The European Union is looking to tighten the region’s planned green bond standards to mitigate greenwashing from issuers of environmentally-friendly debt.

It calls on sellers of European green  and sustainability-linked bonds should develop a transition plan indicating how they will adhere to a 1.5°C global warming scenario and reach climate neutrality by 2050, according to a parliamentary report.

These proposed amendments to the rulebook, put forward by the EU Commission this year, aim to ensure such bonds will not fund electricity from nuclear power or gas.

The green bond standard which went live in July. is voluntary. It requires issuers to abide by an array of rules if they wish to call their debt “European green bonds”.

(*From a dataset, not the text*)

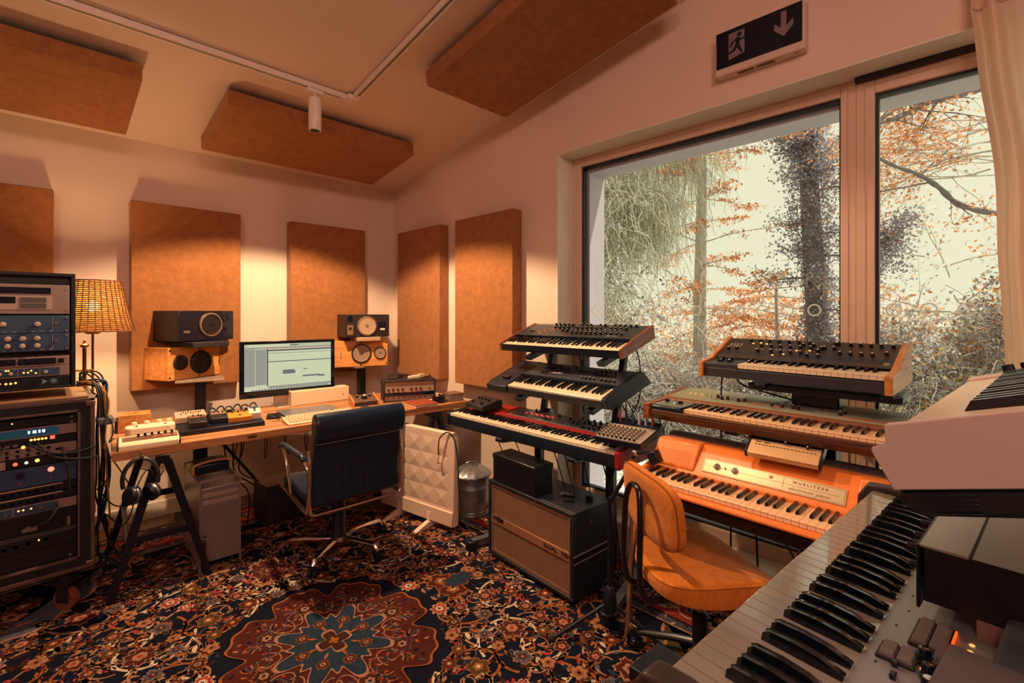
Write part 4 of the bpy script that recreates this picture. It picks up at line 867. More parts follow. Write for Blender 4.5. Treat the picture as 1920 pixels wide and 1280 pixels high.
# speakers + stands
def speaker(label, X, W, H, Dp, body, baffle, drv, extra, grp):
    e = thing('studio_monitor', label, 'speaker', mat=X, group=grp)
    MB().box(0, W, 0.016, Dp, 0, H).build('cabinet', body, e, bevel=.004)
    MB().box(0, W, 0, .016, 0, H).build('baffle', baffle, e, bevel=.003)
    for (cx, cz, r, conem, surm) in drv:
        m = MB(); m.lathe([(r, 0), (r, .010), (r*.96, .014), (r*.88, .014), (r*.86, .008)], n=36); rim = m.build('driver_rim', surm, e); rim.matrix_local = T((cx, .0, cz)) @ RX(PI/2)
        m = MB(); m.lathe([(r*.90, .009), (r*.85, .0125), (r*.78, .0105), (r*.34, .0012), (r*.30, .0015), (r*.22, .006), (r*.1, .0085), (0, .009)], n=36); o = m.build('cone', conem, e); o.matrix_local = T((cx, -.0005, cz)) @ RX(PI/2)
        m = MB(); m.lathe([(r*.26, .004), (r*.24, .0075), (r*.14, .0105), (0, .0118)], n=24); o = m.build('dust_cap', M('cap_'+conem.name, tuple(int(255*(c**.4545)*.72) for c in conem.node_tree.nodes['Principled BSDF'].inputs['Base Color'].default_value[:3]), .28), e); o.matrix_local = T((cx, -.0005, cz)) @ RX(PI/2)
    return extra(e) if extra else e
conep = M('cone_paper', (150, 128, 108), .5, var=.05); coned = M('cone_dark', (30, 26, 30), .35); surr = M('surround', (18, 20, 26), .5); ringm = M('driver_ring', (150, 128, 106), .35, metal=.5)
def ex_black(e, flip):
    W, H = .36, .19; p = M('plate_copper', (150, 116, 92), .4, metal=.3)
    x = lambda v: W-v if flip else v
    m = MB(); m.X = T((x(.035), -.001, .155)) @ RX(PI/2); m.lathe([(.024, 0), (.024, .004), (.018, .005), (.017, -.001), (0, -.002)], n=20); m.build('bass_port', blackg, e)
    a, b = sorted((x(.012), x(.06))); MB().box(a, b, -.003, 0, .02, .10).build('tweeter_plate', p if not flip else blackg, e, bevel=.001)
    m = MB(); m.X = T((x(.036), -.003, .072)) @ RX(PI/2); m.lathe([(.013, 0), (.012, .003), (.006, .001), (0, .004)], n=16); m.build('tweeter', blackg, e)
    a, b = sorted((x(.275), x(.345))); m = MB(); m.box(a, b, -.0025, 0, .045, .125); m.build('control_plate', blackg, e, bevel=.001)
    m = MB(); m.box(a+.014, b-.014, -.0035, -.0025, .055, .072); m.build('badge', cream_m if not flip else steel, e)
    for sx, sz in ((a+.01, .05), (b-.01, .05), (a+.01, .12), (b-.01, .12)): pass
def sp_wood(e, W, H, flip):
    x = lambda v: W-v if flip else v
    m = MB()
    for v, z in ((.012, .02), (.012, H-.02), (.225, .015), (.225, H-.015)): m.cyl((x(v), 0, z), .006, .003, 10, 1); 
    m.X = Matrix(); o = m.build('grille_socket', blackg, e); o.location = (0, -.003, 0)
    a = x(.385); MB().box(a-.003, a+.003, -.001, 0, .07, .13).build('name_badge', steel if flip else blackg, e)
blackcab = wood('black_ash', (46, 38, 34), (26, 24, 26), 1, 5, .4)
# right pair: face the chair
Yr1 = kframe(1.762, 3.8638, .9639, 1.22, 0)
speaker('pale wooden monitor lying on its side right of the screen', Yr1, .436, .22, .26, speakerwood, speakerwood, [(.215, .112, .082, conep, surr), (.370, .112, .052, conep, surr)], lambda e: sp_wood(e, .436, .22, True), 'speakers flanking the screen')
speaker('black monitor with large pale cone stacked on the right wooden monitor', kframe(1.80, 3.74, 1.2195, 1.40, 0), .372, .19, .26, blackcab, M('baffle_dark', (44, 36, 36), .4), [(.175, .093, .083, M('cone_pale', (176, 150, 122), .4), ringm)], lambda e: ex_black(e, False), 'speakers flanking the screen')
# left pair: solve from the corner positions; front faces turned towards the chair
YL = kframe(.6083+.0, 3.8155, .9703, 2.0661, 0)
speaker('orange brown wooden monitor lying on its side left of the screen', YL, .4305, .22, .349, speakerwood, speakerwood, [(.085, .115, .050, coned, surr), (.235, .105, .080, coned, surr)], lambda e: sp_wood(e, .43, .22, False), 'speakers flanking the screen')
speaker('black monitor with dark cone stacked on the left wooden monitor', kframe(.660, 3.760, 1.232, 1.98, 0), .392, .205, .30, blackcab, blackg, [(.215, .108, .083, coned, ringm)], lambda e: ex_black(e, True), 'speakers flanking the screen')
def pads(X, W, Dp, z, label):
    e = thing('isolation_wedge', label, 'speaker pad', mat=X)
    MB().prism([(.0, 0), (-.012, .0), (-.012, .030), (.0, .034), (Dp, .034), (Dp, 0)], 0, W, 0).build('pad', M('foam_grey', (34, 32, 38), .7) if 'left' in label else M('foam_tan', (176, 148, 124), .7), e, bevel=.003)
pads(kframe(.72, 3.7065, 1.1915, 1.98, 0), .26, .2, 0, 'dark pad under the left black monitor')
pads(kframe(1.888, 3.724, 1.1848, 1.40, 0), .20, .2, 0, 'tan pad under the right black monitor')
def spstand(label, x, y, yaw, topz, w):
    e = thing('speaker_stand', label, 'speaker stand', mat=T((x, y, 0)) @ RZ(yaw), group='speaker stands')
    MB().box(-w/2, w/2, -.12, .12, topz-.012, topz).build('top_plate', M('stand_plate', (150, 134, 122), .4, metal=.2), e, bevel=.002)
    MB().box(-.032, .032, -.022, .022, .46, topz-.012).build('inner_post', blackm, e, bevel=.003)
    MB().box(-.042, .042, -.032, .032, .012, .62+(topz-.95)).build('post', blackm, e, bevel=.004)
    MB().box(-.15, .15, -.14, .14, .008, .022).build('base_plate', blackm, e, bevel=.003)
spstand('black speaker stand behind the pedal board', .80, 3.86, -.2, .968, .28)
spstand('black speaker stand right of the screen', 2.03, 3.92, .25, .962, .28)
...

The EU’s parliament and member states have yet to sign off on it, with Budget Commissioner Johannes Hahn saying it won’t be ready for another year or two.

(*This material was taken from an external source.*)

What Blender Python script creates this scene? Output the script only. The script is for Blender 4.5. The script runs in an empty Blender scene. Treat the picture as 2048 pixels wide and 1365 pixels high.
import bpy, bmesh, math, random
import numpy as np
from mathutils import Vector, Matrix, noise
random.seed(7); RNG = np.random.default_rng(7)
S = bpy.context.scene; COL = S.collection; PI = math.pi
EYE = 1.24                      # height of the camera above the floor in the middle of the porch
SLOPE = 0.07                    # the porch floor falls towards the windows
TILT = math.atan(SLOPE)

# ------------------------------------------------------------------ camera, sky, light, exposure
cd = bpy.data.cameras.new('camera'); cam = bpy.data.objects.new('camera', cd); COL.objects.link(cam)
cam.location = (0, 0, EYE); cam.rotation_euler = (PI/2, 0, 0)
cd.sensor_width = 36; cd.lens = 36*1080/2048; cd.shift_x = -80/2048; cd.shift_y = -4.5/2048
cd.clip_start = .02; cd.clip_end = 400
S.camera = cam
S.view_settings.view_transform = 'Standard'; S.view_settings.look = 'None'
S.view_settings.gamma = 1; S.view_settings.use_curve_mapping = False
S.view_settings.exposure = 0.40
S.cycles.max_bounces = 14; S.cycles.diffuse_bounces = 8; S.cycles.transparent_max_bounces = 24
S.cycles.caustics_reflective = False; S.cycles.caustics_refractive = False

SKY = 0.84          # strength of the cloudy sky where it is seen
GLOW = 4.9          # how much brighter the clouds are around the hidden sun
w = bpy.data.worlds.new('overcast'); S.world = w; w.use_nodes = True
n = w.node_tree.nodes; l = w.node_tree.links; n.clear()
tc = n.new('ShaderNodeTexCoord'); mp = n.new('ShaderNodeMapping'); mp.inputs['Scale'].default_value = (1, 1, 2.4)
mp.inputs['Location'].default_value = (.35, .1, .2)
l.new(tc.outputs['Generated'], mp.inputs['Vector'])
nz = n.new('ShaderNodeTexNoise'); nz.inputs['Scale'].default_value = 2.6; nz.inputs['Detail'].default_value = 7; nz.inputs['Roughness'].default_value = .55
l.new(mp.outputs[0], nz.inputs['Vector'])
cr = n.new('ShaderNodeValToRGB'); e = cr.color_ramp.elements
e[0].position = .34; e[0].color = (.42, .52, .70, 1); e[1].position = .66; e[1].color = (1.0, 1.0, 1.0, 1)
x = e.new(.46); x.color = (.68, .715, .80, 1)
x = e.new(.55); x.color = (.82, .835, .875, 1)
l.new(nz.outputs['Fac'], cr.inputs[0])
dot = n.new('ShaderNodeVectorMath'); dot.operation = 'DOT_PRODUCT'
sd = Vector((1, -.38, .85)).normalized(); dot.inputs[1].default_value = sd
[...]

There is growing demand if the Association for Financial Markets in Europe figures are anything to go by. The market for loans and bonds between Q1 to Q3 of this year was valued at nearly €500bn – outstripping 2020’s total tally of  €388.7bn.

Overall, green and sustainability linked loans account for nearly one quarter of issuances within the European syndicated loan market, an increase from 13.9% last year. ESG bonds also saw similar levels of growth, comprising 18% of new bonds issued in the first nine months, up from 8.9% for all of 2020.

However, with the growing demand, there are fears that  without a common taxonomy, greenwashing would severely undermine the market. For example, these bonds have been controversially sold by oil companies, airports and other heavy polluters.

“I want to improve the credibility of the green bond standard,” said Paul Tang, a member of the parliament and who drafted the report said in a recent interview.

He added, “The company or country should be on the path to net zero, otherwise we have a form of greenwashing where a brown company all of a sudden issues a green bond.”

The amendments though fall short of calling for the voluntary standard to become mandatory, although that is on the legislators’ agenda.

“The introduction of disclosure requirements for the entire sustainable bond market has the additional benefit to reduce the scope for greenwashing through such alternative sustainable bonds, including through sustainability-linked bonds,” the regulators said in an explanatory note to the report. “This will limit potential harms to investors in such bonds and increase the trustworthiness in the entire sustainable bond market.”